At least half the street belongs to the handsome, silver-haired Seo Francisco (W.J. Solha), who lives in a luxurious duplex. When a private security team arrives headed by Clodoaldo (Irandhir Santos), Francisco coldly gives him the brush-off, annoyed that they already know who he is, and saying that his main interest now is in his plantation in the country, which appears ruined but is evidently the source of the family wealth. Francisco warns Clodoaldo to steer clear of his grandson Dinho (Yuri Holanda), evidently a young, directionless bad boy who steals things for kicks. His other grandson, João (Gustavo Jahn), has spend the night with a new girlfriend, Sofia (Irma Brown), and Sofia's car CD player turns out to have been stolen during the night by Dinho.

A central figure of the film to whom it keeps returning is Beatriz (Maeve Jinkings), who is always in her apartment, not as nice as Seo Francisco's by a long sight but comfortable. Her family, a young son and daughter who have Chinese and English private lessons besides school and a hardworking husband, is firmly middle class. Mother has her little helpers. A water delivery service man brings her her regular supply of marijuana, and she uses a loudly spinning washing machine as a giant motorized dildo. We keep returning to Beatriz. She isn't going anywhere. Of the film's characters, as Jay Weissberg of Variety points out, only Seo Francisco gets far afield, going down to the nearby shark infested ocean waters for a night swim, and relaxing in the country plantation. João also goes to the country place with Sofia and they wanter aimlessly in an abandoned school and a now grass-filled cinema. This sequence shows the ruins of a time when the underclass was exploited, as is hinted in a series of old black-and-white stills shown as the film begins. The way João and Sofia wander aimlessly recalls the upper bourgeois uselessness of the couple in Antoinioni's L'Avventura. Sofia lived in an apartment nearby the Recife building that is now about to be demolished to build another highrise tower. She and João visit it and its empty swimming pool. It's no surprise that Sofia disappears from João's life: she seems obsolete (though Francisco urges them to marry when they visit him in the country).

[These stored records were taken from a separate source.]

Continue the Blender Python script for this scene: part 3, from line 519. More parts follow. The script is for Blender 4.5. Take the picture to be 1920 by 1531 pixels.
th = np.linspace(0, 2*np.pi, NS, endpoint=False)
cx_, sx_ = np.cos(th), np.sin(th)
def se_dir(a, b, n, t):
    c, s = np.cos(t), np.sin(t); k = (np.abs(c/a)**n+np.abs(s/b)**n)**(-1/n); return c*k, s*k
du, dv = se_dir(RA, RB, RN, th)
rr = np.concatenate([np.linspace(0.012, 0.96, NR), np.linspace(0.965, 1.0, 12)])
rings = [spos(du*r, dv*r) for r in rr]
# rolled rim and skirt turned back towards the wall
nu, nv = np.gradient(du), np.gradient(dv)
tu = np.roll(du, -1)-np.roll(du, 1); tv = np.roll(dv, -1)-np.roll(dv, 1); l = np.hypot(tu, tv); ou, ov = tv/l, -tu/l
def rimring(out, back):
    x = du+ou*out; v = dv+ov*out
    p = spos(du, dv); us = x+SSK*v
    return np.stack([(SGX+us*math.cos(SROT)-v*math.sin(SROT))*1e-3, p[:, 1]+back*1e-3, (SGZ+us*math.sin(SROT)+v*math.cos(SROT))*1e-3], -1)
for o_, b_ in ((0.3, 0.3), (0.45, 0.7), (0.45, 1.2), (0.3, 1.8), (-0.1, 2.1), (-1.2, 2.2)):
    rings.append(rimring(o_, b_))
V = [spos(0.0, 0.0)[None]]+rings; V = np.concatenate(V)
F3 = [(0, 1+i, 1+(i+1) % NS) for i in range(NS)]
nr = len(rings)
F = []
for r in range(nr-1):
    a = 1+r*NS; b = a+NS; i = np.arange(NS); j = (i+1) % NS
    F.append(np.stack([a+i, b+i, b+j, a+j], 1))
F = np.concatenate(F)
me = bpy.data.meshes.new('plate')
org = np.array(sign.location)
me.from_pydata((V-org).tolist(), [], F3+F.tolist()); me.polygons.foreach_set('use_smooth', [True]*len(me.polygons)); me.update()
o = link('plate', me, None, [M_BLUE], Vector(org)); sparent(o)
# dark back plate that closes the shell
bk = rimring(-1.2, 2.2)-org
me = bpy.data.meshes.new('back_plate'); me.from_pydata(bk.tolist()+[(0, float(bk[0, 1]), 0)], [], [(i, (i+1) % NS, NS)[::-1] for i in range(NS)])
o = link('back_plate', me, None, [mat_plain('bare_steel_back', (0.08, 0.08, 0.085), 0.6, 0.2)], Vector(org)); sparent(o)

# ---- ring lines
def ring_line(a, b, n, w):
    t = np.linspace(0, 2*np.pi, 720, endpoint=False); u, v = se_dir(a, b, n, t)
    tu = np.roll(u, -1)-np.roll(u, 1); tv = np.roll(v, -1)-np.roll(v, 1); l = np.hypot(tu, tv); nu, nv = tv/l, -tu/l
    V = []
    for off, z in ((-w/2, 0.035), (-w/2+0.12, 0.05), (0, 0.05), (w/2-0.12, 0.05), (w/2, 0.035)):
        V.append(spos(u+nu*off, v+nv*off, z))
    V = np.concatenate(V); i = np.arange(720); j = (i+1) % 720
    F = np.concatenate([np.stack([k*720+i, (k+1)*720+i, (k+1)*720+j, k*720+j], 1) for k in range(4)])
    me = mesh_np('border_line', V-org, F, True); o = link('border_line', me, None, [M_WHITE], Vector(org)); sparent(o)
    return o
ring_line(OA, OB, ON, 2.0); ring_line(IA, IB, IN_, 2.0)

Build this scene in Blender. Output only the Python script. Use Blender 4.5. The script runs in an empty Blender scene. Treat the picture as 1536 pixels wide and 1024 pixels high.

While all this is going on, the little private security company brought in by Clodoaldo is setting up shop down under a canopy down on the corner. With just a few men at the periphery and cell phones (which also are video cameras), they turn out to have the area very well covered indeed. But are they interested in protecting the well-off inhabitants, or do they have a more sinister aim in view?

Plainly Filho has built up a richly thought-out sense of this world, its class strictures, and its people from his earlier short films, elements of which, according to Weissberg, are seamlessly incorporated here. This is another socially astute, hauntingly assembled, highly original film from Latin America, and a thoroughly contemporary view of Brazil in which the word "favela" is used only to point out that this is not that. And while the director in a Statement for the film has spoken of an aspect of class relations being "a crippling fear of urban violence," no such generalizations are ever overtly or crudely made.

Neighboring Sounds/O som ao redor won the FIPRESCI International Critics Prize at Rotterdam, where it debuted. It has been picked up by Cinema Guild for US distribution, and will have its North American premiere at the MoMA and Film Society of Lincoln Center New Directors/New Films series March 21-April 1, 2012 (where it was screened for this review), with showings March 24 and 25, 2012.

The film opened in US cinemas August 24, 2012.